Major financial players have been weighing in on a controversial theory positing that, because money is nothing more than a social agreement between people and ultimately does not stand for anything real, a country can never go broke and so deficits don't matter, according to
Bloomberg.
The idea is called
Modern Monetary Theory (MMT). Generally, people tend to understand a country's budget in the same way they imagine a family budget: You have a certain amount of money, and if you decide to buy something, you spend that money or, if you can't entirely afford it, go into debt, which then must be paid off with future earnings. MMT proponents, such as
Stephanie Kelton (who had been the economic adviser for the 2016 Bernie Sanders campaign), say that's not how governments actually budget: They in fact do the exact opposite. The government decides it wants to buy something. It passes a budget resolution authorizing it. Then it instructs the Federal Reserve to simply create the necessary money needed to make the purchase. This is similar to how a bank, through the issuance of new loans, essentially create money from whole cloth. This is why it is called fiat currency, as it is produced by fiat, versus a commodity currency, which is linked to the supply of a physical commodity like gold.

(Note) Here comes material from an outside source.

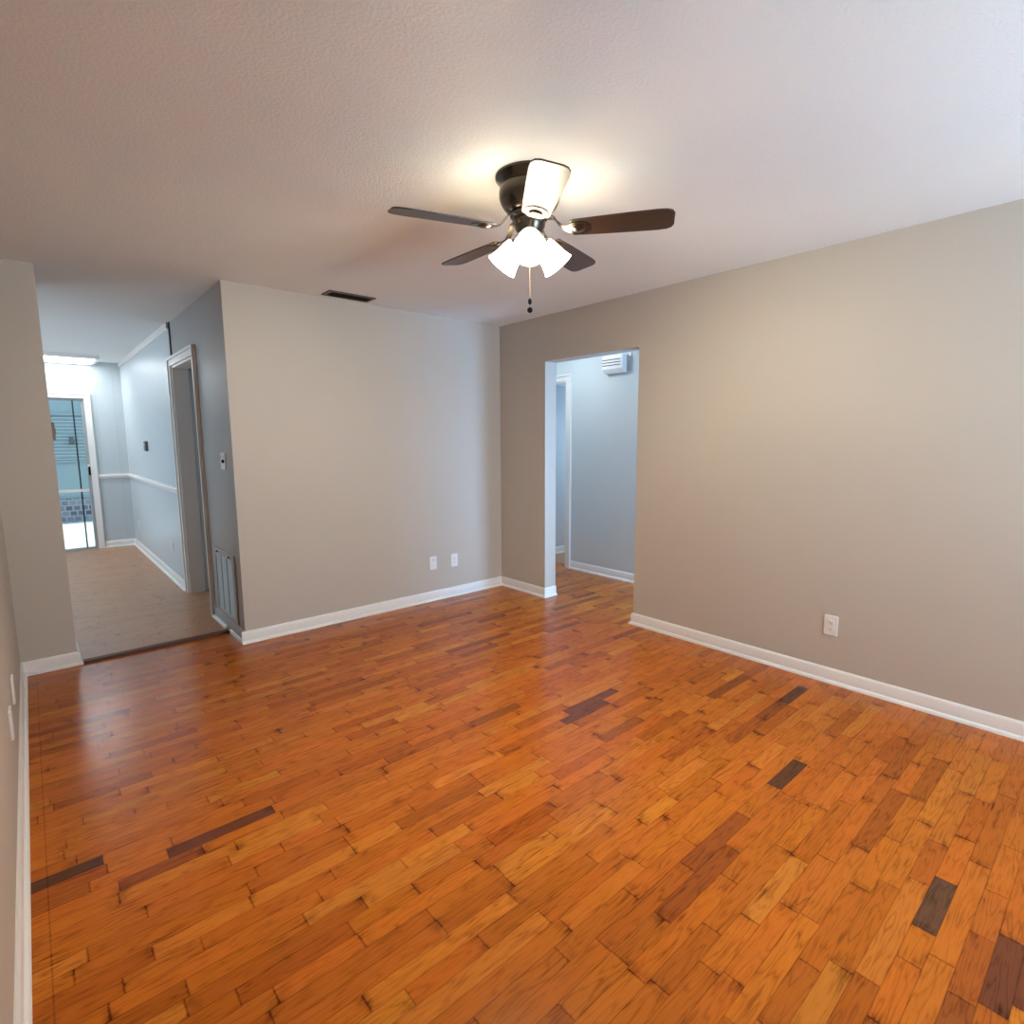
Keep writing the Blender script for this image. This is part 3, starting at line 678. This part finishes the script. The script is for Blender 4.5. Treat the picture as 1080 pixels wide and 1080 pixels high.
# ------------------------------------------------------------------ return-air grille low on the hall wall
gr = thing('return_air_grille', 'tall white metal return-air grille low on the grey hall wall at the corner', 'vent', (XC, 4.445, 0.35), -PI / 2)
gw, gh = 0.27, 0.252
obj('frame', boxes((-gw, gw, -0.012, 0, gh - 0.045, gh), (-gw, gw, -0.012, 0, -gh, -gh + 0.03), (-gw, -gw + 0.04, -0.012, 0, -gh + 0.03, gh - 0.045), (gw - 0.04, gw, -0.012, 0, -gh + 0.03, gh - 0.045)), M['grille'], gr, bevel=0.003)
obj('filter', boxes((-gw + 0.04, gw - 0.04, -0.002, 0, -gh + 0.03, gh - 0.045)), M['slot'], gr)
for k in range(3):
    a = -gw + 0.04 + k * (2 * gw - 0.08) / 3; b_ = a + (2 * gw - 0.08) / 3 - 0.022
    bm = BM()
    for j in range(26): box(bm, a, b_, -0.006, 0.006, -0.0007, 0.0007, rot=Matrix.Rotation(math.radians(48), 3, 'X'), at=(0, -0.0065, -gh + 0.038 + j * 0.0166))
    obj('louver_bank', bm, M['grille'], gr)
for s in (-1, 1):
    bm = boxes((-0.014, 0.014, -0.020, -0.012, -0.004, 0.004)); o = obj('latch', bm, M['dark'], gr); o.location = (s * 0.16, 0, gh - 0.024)

# ------------------------------------------------------------------ flat ceiling light of the dining area
cl = thing('ceiling_light', 'lit flat panel light on the dining ceiling before the glass door', 'ceiling light', (0.15, 8.75, H))
obj('frame', boxes((-0.62, 0.62, -0.31, -0.27, -0.045, 0), (-0.62, 0.62, 0.27, 0.31, -0.045, 0), (-0.62, -0.58, -0.27, 0.27, -0.045, 0), (0.58, 0.62, -0.27, 0.27, -0.045, 0)), M['trim'], cl)
obj('diffuser', boxes((-0.58, 0.58, -0.27, 0.27, -0.050, -0.006)), M['tubelight'], cl)
# round light in the passage, above the opening's head
pl = thing('passage_ceiling_light', 'round lit ceiling light of the passage, above the opening', 'ceiling light', (3.78, 3.86, H))
bm = BM(); lathe(bm, [(0.15, 0.0), (0.15, -0.02), (0.14, -0.025)], 32); obj('base', bm, M['trim'], pl, smooth=True)
bm = BM(); lathe(bm, [(0.135, -0.024), (0.13, -0.05), (0.10, -0.075), (0.05, -0.088), (0.005, -0.09)], 32); obj('diffuser', bm, M['passlight'], pl, smooth=True)

# ------------------------------------------------------------------ door chime high on the passage wall
ch = thing('door_chime', 'white slotted door chime box high on the passage wall', 'door chime', (XP, 3.46, 2.128), -PI / 2)
obj('back_plate', boxes((-0.115, 0.155, -0.010, 0, -0.080, 0.085)), M['grille'], ch)
bm = BM(); prism(bm, [(0, 0.078), (-0.075, 0.078), (-0.078, 0.060), (-0.078, -0.050), (-0.045, -0.090), (0, -0.090)], -0.140, 0.105, 'x')
obj('cover', bm, M['plastic'], ch, bevel=0.004)
for k in range(3):
    obj('slot', boxes((-0.138, 0.085, -0.0795, -0.0775, 0.034 - 0.026 * k - 0.004, 0.034 - 0.026 * k + 0.004)), M['slot'], ch)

With this in mind, MMT proponents such as
Bernie Sanders and
Alexandra Ocasio-Cortez say that, theoretically, the government can simply print however much money it needs to pay for whatever it wants, because, again, money is a social agreement that exists only through our acknowledgement and agreement of its existence and value. The only things that
actually exist in this worldview are real goods and services (an apple versus stock in Apple), which means that if it is physically possible, it is fiscally possible, so long as the borrowing takes place only within its own currency.
But this idea has drawn major condemnation from prominent financial players, according to Bloomberg. A diverse array of critics, ranging from liberal economist
Paul Krugman to Federal Reserve Chair
Jerome Powell to BlackRock CEO Larry Fink, have all panned the idea, with Fink himself recently saying it was "
garbage." A major criticism is that spending that much could lead to
hyperinflation similar to what happened in Zimbabwe or pre-WWII Germany. Another critique focuses on the question: If the government can go into as much debt as it wants,
who exactly is going to buy this debt?
One major proponent of the theory, Randall Wray,
has written that the purpose of taxes in the case of a government that issues its own sovereign currency is not to fund the government, but, rather, to reduce aggregate demand, which, along with other policy measures, controls inflation. Also, buyers of debt won't matter because, again, the government can just create the necessary money.
Despite widespread criticism, the theory has not drawn universal condemnation among the Wall Street set: Paul McCulley, the former chief economist of Pimco, while denying being a full-throated MMT proponent, says there is much about the theory that can be useful. Regardless, as more major political figures take the theory seriously, the debate will likely continue in the public sphere.